As a way to help investors gain a smarter exposure to the fixed-income market and diversify away from the shortcomings of a traditional market cap-weighted bond index, Columbia Threadneedle offers the Columbia Diversified Fixed Income Allocation ETF (NYSEArca: DIAL), which follows an alternative indexing methodology.

The bond ETF tries to reflect the performance of the Beta Advantage Multi-Sector Bond Index, a rules-based multi-sector strategic approach to debt market investing. The underlying smart beta index covers six sectors of the debt market, focusing on yield, quality and liquidity.

By achieving its goal of yield enhancement, DIAL includes multiple sectors throughout the US and around the globe; excludes short term government with limited yield; excludes non-government with limited risk premium; and exclude negative yielding bonds.

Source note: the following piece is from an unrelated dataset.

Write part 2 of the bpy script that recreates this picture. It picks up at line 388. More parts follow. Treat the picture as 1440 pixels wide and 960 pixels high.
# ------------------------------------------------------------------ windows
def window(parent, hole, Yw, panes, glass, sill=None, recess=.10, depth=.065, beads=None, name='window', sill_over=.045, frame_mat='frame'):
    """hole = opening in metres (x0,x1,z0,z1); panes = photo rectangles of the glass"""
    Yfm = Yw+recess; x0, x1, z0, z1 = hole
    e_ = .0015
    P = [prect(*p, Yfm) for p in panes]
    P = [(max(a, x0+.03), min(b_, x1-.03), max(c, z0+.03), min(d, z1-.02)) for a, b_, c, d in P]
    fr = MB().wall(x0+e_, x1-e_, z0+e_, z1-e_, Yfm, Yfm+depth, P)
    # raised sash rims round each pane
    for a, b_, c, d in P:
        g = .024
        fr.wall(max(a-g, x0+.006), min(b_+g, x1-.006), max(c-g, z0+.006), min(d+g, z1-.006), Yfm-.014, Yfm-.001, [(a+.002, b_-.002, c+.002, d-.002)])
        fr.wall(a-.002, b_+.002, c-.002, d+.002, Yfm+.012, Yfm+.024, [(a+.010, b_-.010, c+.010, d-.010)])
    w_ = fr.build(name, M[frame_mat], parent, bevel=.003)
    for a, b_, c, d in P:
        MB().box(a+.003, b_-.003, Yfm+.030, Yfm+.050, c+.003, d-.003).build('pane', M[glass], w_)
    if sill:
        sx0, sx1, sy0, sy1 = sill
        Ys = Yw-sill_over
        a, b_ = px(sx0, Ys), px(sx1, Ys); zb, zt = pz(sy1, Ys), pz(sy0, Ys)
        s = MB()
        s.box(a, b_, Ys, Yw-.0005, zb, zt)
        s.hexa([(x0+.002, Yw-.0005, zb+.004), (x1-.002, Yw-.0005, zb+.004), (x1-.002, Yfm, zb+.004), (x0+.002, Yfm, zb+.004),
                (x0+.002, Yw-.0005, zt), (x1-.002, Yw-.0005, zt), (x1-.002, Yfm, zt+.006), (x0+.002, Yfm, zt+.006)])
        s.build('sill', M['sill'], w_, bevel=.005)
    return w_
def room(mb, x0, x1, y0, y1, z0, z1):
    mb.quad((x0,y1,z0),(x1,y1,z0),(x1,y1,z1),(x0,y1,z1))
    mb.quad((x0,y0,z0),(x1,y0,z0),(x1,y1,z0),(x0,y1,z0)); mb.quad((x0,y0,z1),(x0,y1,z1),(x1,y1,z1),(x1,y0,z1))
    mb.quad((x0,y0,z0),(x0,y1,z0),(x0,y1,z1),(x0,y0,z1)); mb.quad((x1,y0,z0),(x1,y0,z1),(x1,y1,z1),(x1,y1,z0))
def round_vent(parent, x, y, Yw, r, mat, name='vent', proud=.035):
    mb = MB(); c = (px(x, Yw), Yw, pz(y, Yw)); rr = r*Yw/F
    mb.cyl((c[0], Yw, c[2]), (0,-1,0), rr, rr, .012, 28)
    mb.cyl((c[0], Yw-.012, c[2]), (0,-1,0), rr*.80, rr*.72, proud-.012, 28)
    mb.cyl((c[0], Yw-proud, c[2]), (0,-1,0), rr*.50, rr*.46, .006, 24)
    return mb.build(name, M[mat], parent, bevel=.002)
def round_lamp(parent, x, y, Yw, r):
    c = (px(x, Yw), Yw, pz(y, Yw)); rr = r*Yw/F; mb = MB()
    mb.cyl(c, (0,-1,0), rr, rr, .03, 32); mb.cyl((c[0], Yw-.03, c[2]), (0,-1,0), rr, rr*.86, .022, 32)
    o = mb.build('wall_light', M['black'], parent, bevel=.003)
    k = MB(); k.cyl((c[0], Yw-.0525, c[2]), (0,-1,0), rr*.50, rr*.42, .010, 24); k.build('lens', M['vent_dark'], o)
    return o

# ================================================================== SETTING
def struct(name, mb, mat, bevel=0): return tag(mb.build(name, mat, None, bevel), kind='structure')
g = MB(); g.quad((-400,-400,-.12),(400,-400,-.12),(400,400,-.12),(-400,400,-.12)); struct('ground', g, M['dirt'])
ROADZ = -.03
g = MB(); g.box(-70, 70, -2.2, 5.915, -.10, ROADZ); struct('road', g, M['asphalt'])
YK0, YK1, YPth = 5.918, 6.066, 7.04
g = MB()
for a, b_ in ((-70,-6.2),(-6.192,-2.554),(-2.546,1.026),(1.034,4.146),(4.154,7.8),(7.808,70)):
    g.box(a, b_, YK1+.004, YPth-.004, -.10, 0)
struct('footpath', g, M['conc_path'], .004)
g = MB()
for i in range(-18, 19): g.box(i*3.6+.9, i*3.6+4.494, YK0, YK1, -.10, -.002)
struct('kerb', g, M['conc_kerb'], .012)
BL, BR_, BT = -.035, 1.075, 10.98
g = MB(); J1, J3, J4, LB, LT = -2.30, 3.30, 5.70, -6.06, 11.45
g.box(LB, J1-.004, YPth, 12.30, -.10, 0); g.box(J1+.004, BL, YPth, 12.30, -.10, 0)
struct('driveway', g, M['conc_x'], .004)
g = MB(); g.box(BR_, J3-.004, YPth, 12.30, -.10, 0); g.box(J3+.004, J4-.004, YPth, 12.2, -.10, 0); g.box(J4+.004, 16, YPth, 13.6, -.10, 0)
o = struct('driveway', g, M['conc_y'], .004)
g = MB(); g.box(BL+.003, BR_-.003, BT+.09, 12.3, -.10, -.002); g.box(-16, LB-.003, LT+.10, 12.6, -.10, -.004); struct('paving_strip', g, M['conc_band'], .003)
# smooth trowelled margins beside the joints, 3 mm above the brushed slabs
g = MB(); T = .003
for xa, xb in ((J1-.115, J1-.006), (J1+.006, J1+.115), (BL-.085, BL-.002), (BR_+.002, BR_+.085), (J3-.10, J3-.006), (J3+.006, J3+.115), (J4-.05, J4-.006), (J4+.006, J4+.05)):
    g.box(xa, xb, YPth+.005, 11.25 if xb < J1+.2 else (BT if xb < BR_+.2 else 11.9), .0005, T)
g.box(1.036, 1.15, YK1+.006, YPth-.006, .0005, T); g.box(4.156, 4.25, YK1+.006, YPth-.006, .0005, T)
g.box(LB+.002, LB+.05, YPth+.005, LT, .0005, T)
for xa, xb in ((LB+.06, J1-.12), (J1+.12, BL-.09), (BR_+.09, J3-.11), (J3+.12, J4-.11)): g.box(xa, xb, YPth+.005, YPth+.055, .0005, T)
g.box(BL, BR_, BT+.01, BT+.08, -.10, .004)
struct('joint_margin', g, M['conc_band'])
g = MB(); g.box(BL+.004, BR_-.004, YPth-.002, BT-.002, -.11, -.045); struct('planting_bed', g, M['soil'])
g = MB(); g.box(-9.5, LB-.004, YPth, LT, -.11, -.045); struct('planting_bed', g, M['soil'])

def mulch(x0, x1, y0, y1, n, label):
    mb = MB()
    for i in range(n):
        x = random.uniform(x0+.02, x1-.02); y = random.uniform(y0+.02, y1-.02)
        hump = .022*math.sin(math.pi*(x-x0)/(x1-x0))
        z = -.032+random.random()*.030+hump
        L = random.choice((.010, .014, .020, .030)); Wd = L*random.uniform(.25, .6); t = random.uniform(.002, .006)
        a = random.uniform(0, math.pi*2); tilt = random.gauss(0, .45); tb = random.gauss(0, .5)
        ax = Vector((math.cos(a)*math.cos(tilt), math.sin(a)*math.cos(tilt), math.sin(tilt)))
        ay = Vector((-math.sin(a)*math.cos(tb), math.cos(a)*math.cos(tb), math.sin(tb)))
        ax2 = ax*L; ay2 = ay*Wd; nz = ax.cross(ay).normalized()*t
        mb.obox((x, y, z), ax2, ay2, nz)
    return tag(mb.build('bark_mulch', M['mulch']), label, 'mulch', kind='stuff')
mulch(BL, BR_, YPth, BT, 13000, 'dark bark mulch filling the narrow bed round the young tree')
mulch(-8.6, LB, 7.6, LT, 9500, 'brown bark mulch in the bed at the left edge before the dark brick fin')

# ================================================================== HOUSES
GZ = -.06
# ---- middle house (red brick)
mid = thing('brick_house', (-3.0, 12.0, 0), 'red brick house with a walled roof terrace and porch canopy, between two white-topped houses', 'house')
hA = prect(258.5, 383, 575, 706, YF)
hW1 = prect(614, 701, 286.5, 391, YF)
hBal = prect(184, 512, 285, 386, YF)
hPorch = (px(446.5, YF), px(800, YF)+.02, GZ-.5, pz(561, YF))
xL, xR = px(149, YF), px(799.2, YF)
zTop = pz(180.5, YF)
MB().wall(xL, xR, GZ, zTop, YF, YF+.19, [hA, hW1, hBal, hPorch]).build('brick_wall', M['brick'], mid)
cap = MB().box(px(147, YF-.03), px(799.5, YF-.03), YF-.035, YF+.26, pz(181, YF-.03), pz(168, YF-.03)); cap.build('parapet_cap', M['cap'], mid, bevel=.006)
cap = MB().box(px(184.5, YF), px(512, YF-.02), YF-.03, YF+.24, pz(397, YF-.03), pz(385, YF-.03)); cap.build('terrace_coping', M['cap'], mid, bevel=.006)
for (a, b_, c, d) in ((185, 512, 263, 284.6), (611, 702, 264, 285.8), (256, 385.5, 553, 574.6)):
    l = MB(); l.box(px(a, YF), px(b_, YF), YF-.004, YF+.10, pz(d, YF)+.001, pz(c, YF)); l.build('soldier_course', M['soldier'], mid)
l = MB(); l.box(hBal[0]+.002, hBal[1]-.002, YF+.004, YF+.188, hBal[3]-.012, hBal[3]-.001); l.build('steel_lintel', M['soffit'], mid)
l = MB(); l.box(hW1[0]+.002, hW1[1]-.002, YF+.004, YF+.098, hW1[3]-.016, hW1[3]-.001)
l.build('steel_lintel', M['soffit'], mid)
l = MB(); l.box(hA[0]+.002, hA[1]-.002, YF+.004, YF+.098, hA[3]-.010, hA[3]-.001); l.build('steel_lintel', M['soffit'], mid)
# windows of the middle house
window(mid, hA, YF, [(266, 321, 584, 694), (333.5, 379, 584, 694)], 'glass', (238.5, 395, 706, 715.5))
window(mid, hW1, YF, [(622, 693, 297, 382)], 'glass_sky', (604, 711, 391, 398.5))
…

The ETF’s quality management aims to avoid the “tails of the market” by removing sectors that offer no risk premium and lower quality tiers that have outsized downside risk, which essentially means no corporates rated below single-B ratings, no sovereigns rated below double-B ratings and no corporates longer than 15 year maturity.

Additionally, the fund keeps in mind liquidity limitations or focuses on issues with sufficient tradability to provide investors with liquidity, managed against volatility. The index screens for larger issue size, screens for recently issued securities and limits number of bonds per issuer.